Thema Strafraumbesetzung: Gegen Dortmund ließ Kobel den Neuhaus-Schuss an den zweiten Pfosten abprallen, wo keiner mitgelaufen war. Beim Ausgleich war dieser nun durch Bensebaini besetzt, wenn Embolo die Flanke nicht bekommen hätte. Neuhaus steht im Rückraum, Hofmann bewegt sich auf den ersten Pfosten.

Mit schnellen und kurzen Pässen stellte die Offensive Wolfsburg immer wieder vor Probleme und spielte die Überzahl sehr gut aus. Pléas Pass auf Embolo brachte den nun eingewechselten Schweizer in gute Schussposition, doch wieder war bei Casteels Endstation (80.). Eine Minute später dann der hochverdiente Ausgleich und wieder was Alassane Pléa, der mit einer weiteren Maßflanke die Vorarbeit liefert, die Embolo am Fünfmeterraum per Kopf unbedrängt veredelte. Und im Gegensatz zu der ein oder anderen Situation in Dortmund stimmte hier auch die Besetzung der Box.

Hofmann hatte nach einer Embolo-Flanke noch eine gute Einschussmöglichkeit, war aber zu sehr davon überrascht, dass Brooks vor ihm über den Ball schlug.

Und natürlich hatte das Spiel noch einen finalen Aufreger parat. Als Ginter in der 90. den Ball zum vermeintlichen Siegtor in die Maschen drosch, war die Freude und Ekstase immens und umso schmerzhafter war der Aufprall, als der VAR den Treffer einkassierte. Es war definitiv ein Foul des eingewechselten Patrick Herrmann und Schiedsrichter Reichel war durch Hofmann, der genau parallel zu ihm lief, wohl die Sicht versperrt, weswegen er erst einmal weiterspielen ließ.

Am Ende des Tages fühlt es sich gerade wegen den letzten Minuten wie ein Punktverlust an. In Anbetracht des 0:2 Rückstandes und der erneut eklatant defensiven Anfälligkeit in Kombination mit der gezeigten Moral sollte man das Ergebnis eher als Punktgewinn einordnen – auch wenn ein Dreier fraglos geholfen hätte, sich etwas abzusetzen von den ganz bedrohten Rängen.

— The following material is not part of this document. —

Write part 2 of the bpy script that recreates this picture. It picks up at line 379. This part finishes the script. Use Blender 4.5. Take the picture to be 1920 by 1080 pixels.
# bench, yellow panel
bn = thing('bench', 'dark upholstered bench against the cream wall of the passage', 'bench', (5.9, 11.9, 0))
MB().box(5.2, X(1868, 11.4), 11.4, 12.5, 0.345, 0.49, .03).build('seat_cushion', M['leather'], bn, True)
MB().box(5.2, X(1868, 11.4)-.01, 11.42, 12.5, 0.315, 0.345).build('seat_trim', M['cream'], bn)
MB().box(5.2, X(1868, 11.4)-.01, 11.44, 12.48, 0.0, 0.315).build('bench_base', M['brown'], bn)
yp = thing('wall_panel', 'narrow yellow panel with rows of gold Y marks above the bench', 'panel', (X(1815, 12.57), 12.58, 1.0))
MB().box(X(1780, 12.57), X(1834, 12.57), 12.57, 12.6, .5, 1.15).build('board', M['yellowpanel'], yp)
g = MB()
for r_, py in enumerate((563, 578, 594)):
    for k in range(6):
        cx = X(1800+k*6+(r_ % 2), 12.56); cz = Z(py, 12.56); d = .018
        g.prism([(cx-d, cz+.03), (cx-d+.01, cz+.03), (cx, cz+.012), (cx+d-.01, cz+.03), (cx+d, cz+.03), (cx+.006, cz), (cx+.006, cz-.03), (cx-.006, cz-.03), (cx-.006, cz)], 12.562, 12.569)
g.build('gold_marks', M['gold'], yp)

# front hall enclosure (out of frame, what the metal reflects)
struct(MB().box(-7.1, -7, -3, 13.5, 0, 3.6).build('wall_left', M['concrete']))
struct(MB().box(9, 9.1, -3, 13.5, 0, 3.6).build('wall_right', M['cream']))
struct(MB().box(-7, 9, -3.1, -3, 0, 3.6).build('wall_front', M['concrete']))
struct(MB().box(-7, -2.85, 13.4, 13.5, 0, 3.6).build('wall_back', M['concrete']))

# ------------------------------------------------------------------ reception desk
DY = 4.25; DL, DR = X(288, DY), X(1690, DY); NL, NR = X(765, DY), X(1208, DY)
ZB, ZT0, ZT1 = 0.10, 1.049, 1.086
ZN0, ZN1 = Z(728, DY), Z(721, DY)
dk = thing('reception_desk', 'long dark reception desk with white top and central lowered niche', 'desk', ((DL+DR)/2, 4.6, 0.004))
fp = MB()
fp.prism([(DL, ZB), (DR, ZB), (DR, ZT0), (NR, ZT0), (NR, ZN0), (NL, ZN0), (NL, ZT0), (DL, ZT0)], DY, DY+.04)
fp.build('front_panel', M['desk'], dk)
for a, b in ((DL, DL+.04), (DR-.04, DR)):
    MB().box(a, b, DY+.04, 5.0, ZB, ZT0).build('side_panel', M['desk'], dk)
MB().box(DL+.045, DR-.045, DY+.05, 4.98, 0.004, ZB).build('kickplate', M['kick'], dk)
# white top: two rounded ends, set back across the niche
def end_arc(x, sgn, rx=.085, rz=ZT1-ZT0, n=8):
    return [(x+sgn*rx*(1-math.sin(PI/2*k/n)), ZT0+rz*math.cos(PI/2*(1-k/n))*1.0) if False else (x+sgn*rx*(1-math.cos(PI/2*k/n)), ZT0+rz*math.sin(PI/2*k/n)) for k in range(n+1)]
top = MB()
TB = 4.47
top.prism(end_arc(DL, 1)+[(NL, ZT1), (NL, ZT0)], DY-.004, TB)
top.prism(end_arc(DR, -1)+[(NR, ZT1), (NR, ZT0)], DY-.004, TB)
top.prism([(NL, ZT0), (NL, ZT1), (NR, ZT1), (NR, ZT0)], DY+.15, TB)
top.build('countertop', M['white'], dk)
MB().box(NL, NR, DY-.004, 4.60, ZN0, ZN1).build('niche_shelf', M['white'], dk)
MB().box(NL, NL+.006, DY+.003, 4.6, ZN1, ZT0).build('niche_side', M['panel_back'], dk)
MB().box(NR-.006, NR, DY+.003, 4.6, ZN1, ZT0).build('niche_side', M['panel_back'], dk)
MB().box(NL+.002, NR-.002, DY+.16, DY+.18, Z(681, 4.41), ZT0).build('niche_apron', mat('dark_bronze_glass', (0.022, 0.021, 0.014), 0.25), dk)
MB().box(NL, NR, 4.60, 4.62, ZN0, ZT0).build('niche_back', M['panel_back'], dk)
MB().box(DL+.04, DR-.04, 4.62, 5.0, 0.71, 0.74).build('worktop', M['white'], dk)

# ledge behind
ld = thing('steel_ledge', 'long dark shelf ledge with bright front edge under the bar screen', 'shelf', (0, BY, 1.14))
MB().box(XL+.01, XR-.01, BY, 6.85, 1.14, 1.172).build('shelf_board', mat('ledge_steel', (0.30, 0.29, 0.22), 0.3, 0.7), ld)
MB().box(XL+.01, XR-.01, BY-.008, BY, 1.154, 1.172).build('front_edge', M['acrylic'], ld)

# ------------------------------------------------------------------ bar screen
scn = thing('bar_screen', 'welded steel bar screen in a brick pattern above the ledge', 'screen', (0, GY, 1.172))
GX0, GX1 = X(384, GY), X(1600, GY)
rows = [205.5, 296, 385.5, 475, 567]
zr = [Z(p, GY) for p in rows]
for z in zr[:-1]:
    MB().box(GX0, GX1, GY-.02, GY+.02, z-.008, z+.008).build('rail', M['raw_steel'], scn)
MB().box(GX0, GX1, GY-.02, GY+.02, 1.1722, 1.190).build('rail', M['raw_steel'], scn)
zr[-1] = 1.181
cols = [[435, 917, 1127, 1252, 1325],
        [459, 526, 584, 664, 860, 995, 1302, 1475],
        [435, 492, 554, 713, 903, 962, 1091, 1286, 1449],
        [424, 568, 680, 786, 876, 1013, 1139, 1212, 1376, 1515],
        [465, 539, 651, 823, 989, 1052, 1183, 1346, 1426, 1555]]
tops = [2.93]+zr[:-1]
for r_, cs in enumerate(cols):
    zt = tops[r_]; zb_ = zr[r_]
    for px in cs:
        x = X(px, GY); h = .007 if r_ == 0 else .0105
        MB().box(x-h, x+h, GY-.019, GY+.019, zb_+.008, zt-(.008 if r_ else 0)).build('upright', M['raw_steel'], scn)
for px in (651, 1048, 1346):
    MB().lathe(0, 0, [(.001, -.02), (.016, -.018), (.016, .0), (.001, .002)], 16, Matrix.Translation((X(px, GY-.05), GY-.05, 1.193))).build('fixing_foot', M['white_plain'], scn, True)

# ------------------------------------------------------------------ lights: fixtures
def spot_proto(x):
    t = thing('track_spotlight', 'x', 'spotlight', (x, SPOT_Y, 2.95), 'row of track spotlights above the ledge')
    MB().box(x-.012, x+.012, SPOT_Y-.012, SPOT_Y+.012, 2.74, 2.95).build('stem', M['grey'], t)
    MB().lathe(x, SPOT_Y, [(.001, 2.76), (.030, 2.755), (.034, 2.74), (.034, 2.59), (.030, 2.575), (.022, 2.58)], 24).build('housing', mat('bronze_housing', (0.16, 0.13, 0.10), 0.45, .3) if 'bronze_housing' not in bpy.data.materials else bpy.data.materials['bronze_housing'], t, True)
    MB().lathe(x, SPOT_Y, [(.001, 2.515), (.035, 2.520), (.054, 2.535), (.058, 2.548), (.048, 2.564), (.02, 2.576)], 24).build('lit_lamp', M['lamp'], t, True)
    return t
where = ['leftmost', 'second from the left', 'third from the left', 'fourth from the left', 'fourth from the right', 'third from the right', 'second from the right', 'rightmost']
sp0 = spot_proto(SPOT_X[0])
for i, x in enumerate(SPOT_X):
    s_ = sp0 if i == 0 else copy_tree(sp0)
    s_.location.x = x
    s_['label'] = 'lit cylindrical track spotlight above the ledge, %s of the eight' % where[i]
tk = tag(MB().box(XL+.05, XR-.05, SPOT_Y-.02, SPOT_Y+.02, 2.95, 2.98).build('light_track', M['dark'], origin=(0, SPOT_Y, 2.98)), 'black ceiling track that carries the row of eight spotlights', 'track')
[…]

Das Diagramm unten veranschaulicht wunderbar, wie sehr Borussia dieses Spiel auch bereits vor dem Platzverweis eigentlich unter Kontrolle hatte. Umso ärgerlicher ist es, dass man sich zwei dermaßen unnötige Gegentore fing und erneut an der eigenen Effizienz scheiterte. Denn ein Sieg war gegen diese Wolfsburger allemal drin – auch in Gleichzahl.